The idea young Gabor had was the following: he figured that, instead of recording the image as a regular photograph in a photographic film, maybe he could capture more information, that is, the interference pattern. In Physics, interference is a phenomenon that happens when waves meet, and this applies to all kinds of waves, such as, light waves, radio waves, sound waves, or even those small waves that are created on a lake’s surface when we throw a rock at it. Well, if you go ahead and throw a second rock, the small concentric waves they produce meet, creating a pattern, the pattern of interference. At the points where these waves meet, they may be amplified or annulled, in such a way that the information from the spot where the rocks touched the water surface is amplified according to the interference pattern. If the scene is recorded with a camera and the video is played backwards, we will notice that every change of amplitude and frequency on the waves recorded by the pattern is, in fact, information regarding the amount of rocks, their position and the time in which they reached the water surface. The interference pattern offers a picture not only of the current moment, but also of the past.

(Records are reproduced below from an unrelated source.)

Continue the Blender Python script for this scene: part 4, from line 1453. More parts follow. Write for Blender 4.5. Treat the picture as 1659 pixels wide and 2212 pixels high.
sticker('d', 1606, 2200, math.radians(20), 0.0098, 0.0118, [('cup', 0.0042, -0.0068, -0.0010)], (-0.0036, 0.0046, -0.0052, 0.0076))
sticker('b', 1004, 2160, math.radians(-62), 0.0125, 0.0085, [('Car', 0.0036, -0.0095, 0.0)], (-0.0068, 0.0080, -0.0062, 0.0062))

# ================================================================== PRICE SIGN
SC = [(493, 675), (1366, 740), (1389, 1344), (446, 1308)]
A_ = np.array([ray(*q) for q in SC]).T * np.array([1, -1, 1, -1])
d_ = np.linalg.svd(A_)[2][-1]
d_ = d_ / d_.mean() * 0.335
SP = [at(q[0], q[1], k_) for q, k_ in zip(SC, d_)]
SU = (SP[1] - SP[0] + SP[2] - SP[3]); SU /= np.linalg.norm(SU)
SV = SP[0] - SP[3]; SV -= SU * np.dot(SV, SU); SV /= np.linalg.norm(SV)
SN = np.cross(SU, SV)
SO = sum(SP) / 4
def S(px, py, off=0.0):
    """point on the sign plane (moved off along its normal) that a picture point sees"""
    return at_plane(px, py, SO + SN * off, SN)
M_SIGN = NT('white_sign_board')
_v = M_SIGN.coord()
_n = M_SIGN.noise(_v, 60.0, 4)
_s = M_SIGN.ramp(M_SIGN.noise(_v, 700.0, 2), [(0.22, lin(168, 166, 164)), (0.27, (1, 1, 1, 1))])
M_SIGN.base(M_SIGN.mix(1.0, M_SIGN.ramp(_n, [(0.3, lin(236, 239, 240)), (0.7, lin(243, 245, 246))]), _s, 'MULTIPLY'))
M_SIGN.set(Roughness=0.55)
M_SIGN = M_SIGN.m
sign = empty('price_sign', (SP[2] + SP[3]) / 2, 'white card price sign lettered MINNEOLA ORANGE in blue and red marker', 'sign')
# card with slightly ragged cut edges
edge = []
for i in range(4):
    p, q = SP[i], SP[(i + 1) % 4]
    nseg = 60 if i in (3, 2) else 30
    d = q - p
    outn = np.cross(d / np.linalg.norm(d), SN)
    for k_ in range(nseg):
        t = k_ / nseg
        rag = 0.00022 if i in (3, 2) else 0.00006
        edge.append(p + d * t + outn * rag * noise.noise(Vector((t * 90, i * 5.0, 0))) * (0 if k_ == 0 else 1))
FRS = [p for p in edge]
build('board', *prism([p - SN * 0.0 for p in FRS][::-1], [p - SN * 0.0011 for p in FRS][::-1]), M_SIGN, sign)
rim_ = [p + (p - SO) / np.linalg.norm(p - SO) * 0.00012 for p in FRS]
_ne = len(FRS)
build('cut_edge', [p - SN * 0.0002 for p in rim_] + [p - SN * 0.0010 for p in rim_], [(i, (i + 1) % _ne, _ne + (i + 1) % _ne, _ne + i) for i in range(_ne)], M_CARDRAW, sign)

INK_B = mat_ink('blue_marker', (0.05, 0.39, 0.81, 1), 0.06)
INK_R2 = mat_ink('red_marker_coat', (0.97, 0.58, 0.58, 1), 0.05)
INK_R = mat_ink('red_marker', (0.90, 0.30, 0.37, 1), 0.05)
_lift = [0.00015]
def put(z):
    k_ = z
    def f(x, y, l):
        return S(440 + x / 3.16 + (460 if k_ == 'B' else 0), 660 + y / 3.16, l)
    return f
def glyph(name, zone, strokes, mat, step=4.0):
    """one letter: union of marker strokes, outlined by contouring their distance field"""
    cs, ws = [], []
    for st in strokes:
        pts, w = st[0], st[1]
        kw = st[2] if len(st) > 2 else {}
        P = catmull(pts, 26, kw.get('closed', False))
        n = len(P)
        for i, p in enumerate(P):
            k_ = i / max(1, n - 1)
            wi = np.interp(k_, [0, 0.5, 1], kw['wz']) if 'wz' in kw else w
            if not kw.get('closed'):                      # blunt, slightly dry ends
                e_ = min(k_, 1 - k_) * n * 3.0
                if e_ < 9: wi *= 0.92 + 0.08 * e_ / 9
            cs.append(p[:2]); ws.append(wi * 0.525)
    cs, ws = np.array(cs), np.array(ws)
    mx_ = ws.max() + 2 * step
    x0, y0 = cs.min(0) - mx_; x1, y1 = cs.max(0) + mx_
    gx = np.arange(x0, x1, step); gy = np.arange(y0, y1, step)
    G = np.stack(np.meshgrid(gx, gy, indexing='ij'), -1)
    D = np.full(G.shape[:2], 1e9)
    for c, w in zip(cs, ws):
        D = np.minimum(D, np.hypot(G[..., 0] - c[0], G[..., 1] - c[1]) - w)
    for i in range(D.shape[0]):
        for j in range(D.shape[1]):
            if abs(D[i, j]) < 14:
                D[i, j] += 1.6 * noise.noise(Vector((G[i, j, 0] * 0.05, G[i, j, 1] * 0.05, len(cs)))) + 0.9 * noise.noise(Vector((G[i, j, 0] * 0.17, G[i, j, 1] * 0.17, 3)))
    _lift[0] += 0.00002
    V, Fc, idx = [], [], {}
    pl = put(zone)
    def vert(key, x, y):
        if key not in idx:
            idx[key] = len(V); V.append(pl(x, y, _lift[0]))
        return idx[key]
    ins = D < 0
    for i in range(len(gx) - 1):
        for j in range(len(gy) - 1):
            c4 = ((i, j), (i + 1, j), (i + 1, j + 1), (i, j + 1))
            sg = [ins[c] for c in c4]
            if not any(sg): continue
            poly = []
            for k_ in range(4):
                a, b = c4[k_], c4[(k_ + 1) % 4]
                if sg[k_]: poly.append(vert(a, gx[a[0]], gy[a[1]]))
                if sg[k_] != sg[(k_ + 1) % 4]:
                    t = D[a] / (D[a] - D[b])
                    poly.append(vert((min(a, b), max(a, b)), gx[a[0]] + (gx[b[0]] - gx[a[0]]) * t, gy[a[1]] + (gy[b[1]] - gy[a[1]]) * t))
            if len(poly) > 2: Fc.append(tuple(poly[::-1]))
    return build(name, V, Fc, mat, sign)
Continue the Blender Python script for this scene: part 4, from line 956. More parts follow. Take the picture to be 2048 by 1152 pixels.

After developing the math for his idea, which would allow the hologram to be invented, Gabor had to wait until the 1960’s for his invention to actually become possible. With the creation of the laser light, a pure and coherent light form, differently from a regular lamp bulb (which, in turn, is incoherent and dispersed), he had the perfect kind of light to create the hologram. A hologram is produced when mirrors split a laser light beam and one of these beans trespasses the object to be photographed and, then, both meet again on a holographic film. When we look at this film, we are not actually seeing the image of the photographed object, but rather the image of a concentric circle pattern, similar to those created on the water surface when you throw a rock at it. However, when a laser beam is emitted under the same frequency used to create the hologram on this film, the original image is seen three-dimensionally. Gabor received the Physics Nobel Prize in 1971 for inventing the hologram, but this is not the end of this story, on the contrary, now it becomes even more interesting.

Perhaps the most exciting aspect regarding holograms is the fact that, if a holographic film containing an image is cut into several pieces, and we take one of these pieces and hit it with the laser light, the full image, and not only a piece of the entire image, will be portrayed. For example, if we create the hologram of a flower, and we take its holographic film and divide it in four pieces, any one of these pieces will be the hologram of a complete flower, that is, the whole contains the parts, as well as the parts contain the whole. Any part of the hologram contains information about its wholeness and the information related to the object is not located at one single spot, but distributed across the entire holographic film.